Açıklamalarının son bölümünde yine Paramount Otele değinen Peker açıklamalarını şu şekilde noktaladı: “Cihan Ekşi unutmadan, el altından sosyal medyaya uluslararası büyük mafya diye sızdırdığın Botir Rahimov. Ben bu adamın işyerinde misafiri oldum, bu namuslu bir adam. Paramount hotelin gerçek sahibi bu adamı nasıl dolandırdınız onu da anlatacağım. Türkiye’de ismini değiştirdi, Bahtiyar İkramoğlu ismini aldı. Paramount hotelin gerçek sahibi aslında bu kişidir (Özbek asıllı).”

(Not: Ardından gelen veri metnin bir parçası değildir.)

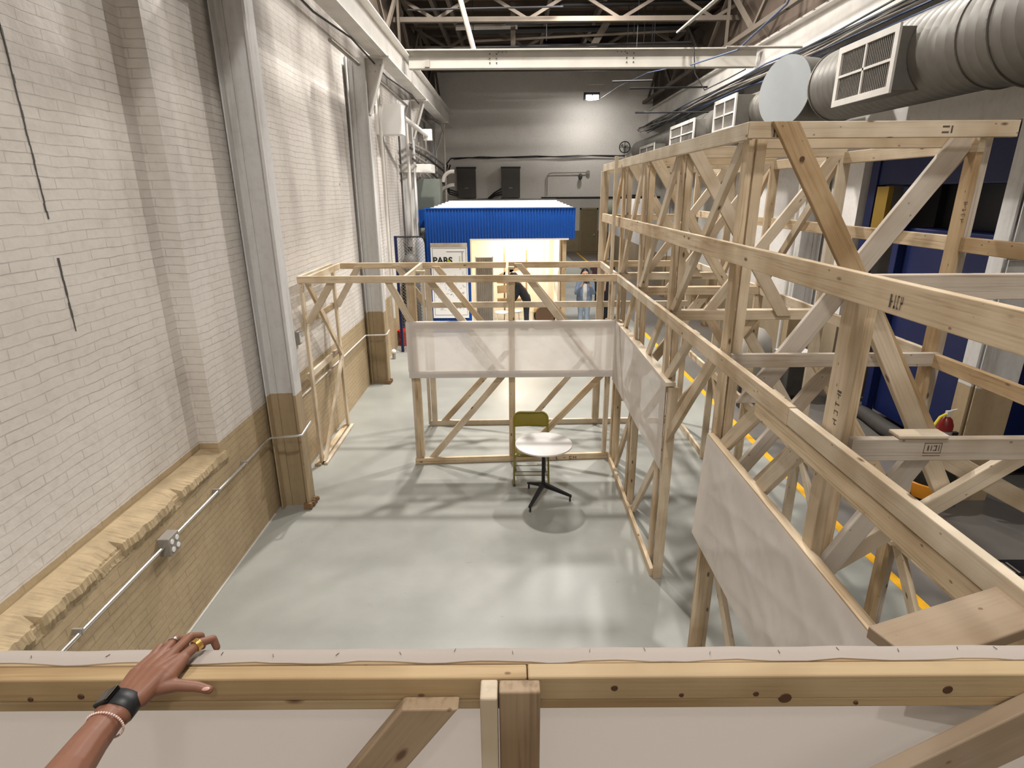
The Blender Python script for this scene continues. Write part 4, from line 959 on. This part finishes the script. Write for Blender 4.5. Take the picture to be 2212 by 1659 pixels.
for kk in range(150):
    x = -2.02+rnd.random()*.74; z = .62+rnd.random()*1.0; wd = .01+rnd.random()*.07
    if rnd.random() < .5: mb.box((x, KY-.042, z), (x+wd, KY-.040, z+.006))
    else: mb.box((x, KY-.042, z), (x+.005, KY-.040, z+wd*.8))
for kk in range(14): mb.box((-1.30, KY-.042, 1.75+.03*kk), (-1.27, KY-.040, 1.765+.03*kk))
mb.build('fine_print', GREYBOX, t)
mb = MB()
for kk in range(11): mb.box((-1.37, KY-.042, 1.72+.032*kk), (-1.335, KY-.040, 1.738+.032*kk))
mb.build('green_print', plain('olive_print', (.42, .42, .12), .6), t)
# things inside the kiosk
t = thing('shutter_panel', 'grey corrugated metal panel standing inside the kiosk at left', 'panel', (-.75, 16.2, 0))
solid(corr(-.98, -.52, 0, 1.95, 16.2, pitch=.05, amp=.01).build('sheet', STEELG, t)); MB().box((-1.0, 16.19, 0), (-.97, 16.23, 1.97)).box((-.53, 16.19, 0), (-.50, 16.23, 1.97)).build('edge', CONDUIT, t)
t = thing('wooden_rack', 'tall light wood rack with shelves inside the kiosk', 'rack', (-.1, 17.2, 0))
for x in (-.23, .42): MB().box((x, 17.2, 0), (x+.05, 17.25, 2.15 if x < 0 else 2.05)).build('upright', WOODN, t)
for z, a in ((.55, .0), (.92, .05), (1.22, -.04)): MB().bar((-.42, 17.1, z), (.30, 17.1, z+a), .06, .22, NZ).build('shelf', WOODN, t)
t = thing('wood_offcuts', 'pile of pale angled wood offcuts on the kiosk rack', 'offcuts', (-.1, 17.0, 1.2))
for i, (x, z, a) in enumerate(((-.15, 1.42, .5), (-.02, 1.34, -.3), (.05, 1.5, .2), (-.1, 1.6, -.15))):
    MB().bar((x-.2, 17.05, z-a*.2), (x+.2, 17.05, z+a*.2), .1, .03, NY).build('offcut', WOODN, t)
t = thing('white_stool', 'left of two white-topped stools in the kiosk', 'stool', (-.28, 16.0, 0), 'white stools in the kiosk')
def stool(t, x, y):
    smooth_angle(MB().lathe((x, y, .44), [(.17, 0), (.19, .01), (.19, .03), (.17, .04)], 24).build('seat', WHITE, t))
    for a in (.8, 2.4, 3.9, 5.5): MB().tube([(x+.14*math.cos(a), y+.14*math.sin(a), .44), (x+.19*math.cos(a), y+.19*math.sin(a), 0)], .012, 6).build('leg', WHITE, t)
stool(t, -.28, 16.0)
t = thing('white_stool', 'right of two white-topped stools in the kiosk', 'stool', (.10, 16.15, 0), 'white stools in the kiosk'); stool(t, .10, 16.15)
t = thing('drum', 'round brown drum lying on its side by the kiosk opening', 'drum', (.92, 15.9, .35))
smooth_angle(MB().lathe((.92, 15.8, .40), [(.30, 0), (.32, .02), (.32, .34), (.30, .36)], 32, 'y').build('shell', WOODN, t))
MB().lathe((.92, 15.785, .40), [(.27, 0), (.27, .012)], 32, 'y').build('drumhead', plain('brown_skin', (.10, .055, .03), .5), t)
MB().box((.60, 15.8, 0), (.66, 16.1, .5)).box((1.16, 15.8, 0), (1.22, 16.1, .5)).box((.6, 15.8, .04), (1.22, 16.1, .08)).build('stand', WOODN, t)
t = thing('wall_drawing', 'white sheet with black ink strokes on the kiosk right wall', 'drawing', (1.29, 16.8, 1.0))
MB().box((1.285, 16.1, .5), (1.295, 17.6, 1.6)).build('sheet', WHITE, t)
mb = MB()
for i in range(9): mb.bar((1.283, 16.2+.14*i, .8+.05*(i % 3)), (1.283, 16.26+.15*i, 1.3-.07*(i % 4)), .02, .002, NX)
mb.build('ink_strokes', BLACK, t)

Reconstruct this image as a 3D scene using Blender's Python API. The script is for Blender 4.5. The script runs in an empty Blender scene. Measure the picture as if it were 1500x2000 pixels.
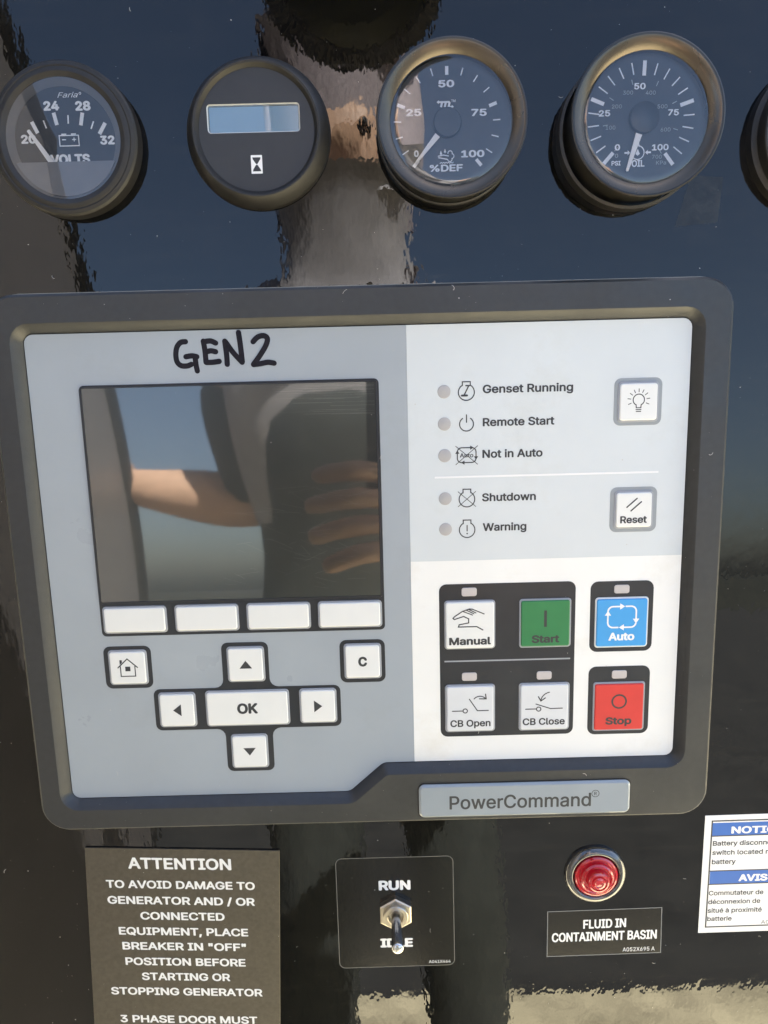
import bpy, bmesh, math, random
from mathutils import Matrix, Vector
from mathutils.geometry import tessellate_polygon, delaunay_2d_cdt
random.seed(7)
S = bpy.context.scene
COL = S.collection
R = math.radians
PI = math.pi

# ------------------------------------------------------------------ frame of the panel
# The panel leans back a little.  Panel space: millimetres, x right, y up, z out of the panel;
# its origin is the foot of the perpendicular from the lens.
TILT = 16.0
CAM_H = 1.04
M = Matrix.Translation((0, 0, CAM_H)) @ Matrix.Rotation(R(90 - TILT), 4, 'X')
DIST = 350.0                                  # lens to panel, mm
F_PX = 1500.0                                 # focal length in photo pixels (photo 1500 x 2000)
_dv = Vector((208, 8070, F_PX)).normalized()
_dh = Vector((1, -.0262, 0)); _dh = (_dh - _dv * _dh.dot(_dv)).normalized()
_n = _dh.cross(_dv)
if _n.z < 0: _n = -_n

def U(px, py, z=0.0):
    """panel coordinates (mm) of a photo pixel measured at height z (mm) above the panel"""
    d = Vector((px - 750, py - 1000, F_PX))
    p = d * ((DIST - z) / d.dot(_n))
    return Vector((p.dot(_dh), -p.dot(_dv)))

# ------------------------------------------------------------------ camera
cam = bpy.data.cameras.new('camera')
co = bpy.data.objects.new('camera', cam); COL.objects.link(co)
cam.sensor_fit = 'VERTICAL'; cam.sensor_height = 36.0; cam.lens = 36.0 * F_PX / 2000.0
cam.clip_start = .005; cam.clip_end = 3000
rt = Vector((_dh.x, -_dv.x, -_n.x)); dn = Vector((_dh.y, -_dv.y, -_n.y)); fw = Vector((_dh.z, -_dv.z, -_n.z))
rot = Matrix((rt, -dn, -fw)).transposed().to_4x4()
co.matrix_world = M @ Matrix.Translation((0, 0, DIST / 1000)) @ rot
S.camera = co

# ------------------------------------------------------------------ daylight
SUN_EL, SUN_AZ = 50.0, 29.0                   # azimuth clockwise from +Y (the way the camera looks)
w = bpy.data.worlds.new('World'); S.world = w; w.use_nodes = True
nt = w.node_tree
sky = nt.nodes.new('ShaderNodeTexSky'); sky.sky_type = 'NISHITA'; sky.sun_disc = False
sky.sun_elevation = R(SUN_EL); sky.sun_rotation = R(SUN_AZ)
sky.air_density = 1.0; sky.dust_density = 2.6; sky.ozone_density = 1.2
bg = nt.nodes['Background']; bg.inputs['Strength'].default_value = .06
nt.links.new(sky.outputs[0], bg.inputs['Color'])
sl = bpy.data.lights.new('sun', 'SUN'); sl.energy = 5.0; sl.angle = R(.5); sl.color = (1, .99, .925)
so = bpy.data.objects.new('sun', sl); COL.objects.link(so)
sd = Vector((math.sin(R(SUN_AZ)) * math.cos(R(SUN_EL)), math.cos(R(SUN_AZ)) * math.cos(R(SUN_EL)), math.sin(R(SUN_EL))))
so.rotation_euler = sd.to_track_quat('Z', 'Y').to_euler(); so.location = (0, 0, 5)
S.view_settings.view_transform = 'Standard'; S.view_settings.look = 'None'
S.view_settings.gamma = 1.0; S.view_settings.exposure = 3.13

# ------------------------------------------------------------------ materials
MATS = {}
def mat(name, col, rough=.5, metal=0, spec=.5, ior=1.5, coat=0, coat_rough=.05, noise=0, nscale=400, bump=0, bscale=900,
        bstretch=(1, 1, 1), trans=0, rvar=0, grime=0):
    """principled material; noise = colour mottling, bump = fine relief, rvar = uneven gloss; scales are per metre"""
    m = bpy.data.materials.new(name); m.use_nodes = True
    t = m.node_tree; b = t.nodes['Principled BSDF']
    b.inputs['Base Color'].default_value = (*col, 1); b.inputs['Roughness'].default_value = rough
    b.inputs['Metallic'].default_value = metal; b.inputs['Specular IOR Level'].default_value = spec
    b.inputs['IOR'].default_value = ior
    b.inputs['Coat Weight'].default_value = coat; b.inputs['Coat Roughness'].default_value = coat_rough
    b.inputs['Transmission Weight'].default_value = trans
    tc = t.nodes.new('ShaderNodeTexCoord')
    if noise:
        n = t.nodes.new('ShaderNodeTexNoise'); n.inputs['Scale'].default_value = nscale; n.inputs['Detail'].default_value = 5
        t.links.new(tc.outputs['Object'], n.inputs['Vector'])
        mr = t.nodes.new('ShaderNodeMapRange'); mr.inputs[3].default_value = 1 - noise; mr.inputs[4].default_value = 1 + noise
        mr.inputs[1].default_value = .3; mr.inputs[2].default_value = .7
        t.links.new(n.outputs['Fac'], mr.inputs[0])
        mx = t.nodes.new('ShaderNodeVectorMath'); mx.operation = 'SCALE'; mx.inputs[0].default_value = col
        t.links.new(mr.outputs[0], mx.inputs['Scale']); t.links.new(mx.outputs[0], b.inputs['Base Color'])
    if grime:  # faint handling marks and ingrained dirt, in patches of their own
        n = t.nodes.new('ShaderNodeTexNoise'); n.inputs['Scale'].default_value = 21; n.inputs['Detail'].default_value = 9; n.inputs['Roughness'].default_value = .68
        t.links.new(tc.outputs['Object'], n.inputs['Vector'])
        gr = t.nodes.new('ShaderNodeMapRange'); gr.inputs[1].default_value = .56; gr.inputs[2].default_value = .82; gr.inputs[4].default_value = grime
        t.links.new(n.outputs['Fac'], gr.inputs[0])
        gm = t.nodes.new('ShaderNodeMix'); gm.data_type = 'RGBA'; gm.inputs['B'].default_value = (col[0] * .70, col[1] * .62, col[2] * .48, 1)
        t.links.new(gr.outputs[0], gm.inputs['Factor'])
        if b.inputs['Base Color'].links: t.links.new(b.inputs['Base Color'].links[0].from_socket, gm.inputs['A'])
        else: gm.inputs['A'].default_value = (*col, 1)
        t.links.new(gm.outputs['Result'], b.inputs['Base Color'])
    if rvar:
        n = t.nodes.new('ShaderNodeTexNoise'); n.inputs['Scale'].default_value = 35; n.inputs['Detail'].default_value = 7
        t.links.new(tc.outputs['Object'], n.inputs['Vector'])
        mr = t.nodes.new('ShaderNodeMapRange'); mr.inputs[1].default_value = .3; mr.inputs[2].default_value = .7
        mr.inputs[3].default_value = max(0, rough - rvar); mr.inputs[4].default_value = rough + rvar
        t.links.new(n.outputs['Fac'], mr.inputs[0]); t.links.new(mr.outputs[0], b.inputs['Roughness'])
    if bump:
        mp = t.nodes.new('ShaderNodeMapping'); mp.inputs['Scale'].default_value = bstretch
        t.links.new(tc.outputs['Object'], mp.inputs['Vector'])
        n = t.nodes.new('ShaderNodeTexNoise'); n.inputs['Scale'].default_value = bscale; n.inputs['Detail'].default_value = 3
        t.links.new(mp.outputs[0], n.inputs['Vector'])
        bp = t.nodes.new('ShaderNodeBump'); bp.inputs['Strength'].default_value = bump; bp.inputs['Distance'].default_value = .0003
        t.links.new(n.outputs['Fac'], bp.inputs['Height']); t.links.new(bp.outputs[0], b.inputs['Normal'])
    MATS[name] = m
    return m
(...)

Sedat Peker’in son açıklamaları bu kadar. Tüm bu açıklamaların araştırılmaya ihtiyacı olduğunu toplumun büyük kesimi gibi bir kez daha söylüyoruz. Aslında geçtiğimiz günlerde bu iddialarla ilgili gazeteci Barış Pehlivan  imzalı bir haber ajanslara düştü. Pehlivan haberinde; İstanbul, Ankara ve Muğla’da üç ilde savcıların harekete geçtiğini iddiaların araştırılmaya başladığını söylüyordu. Kim bilir belki toplum olarak özlemini çektiğimiz ‘temiz toplum hayalimizin’ fitilini Peker ateşlemiştir.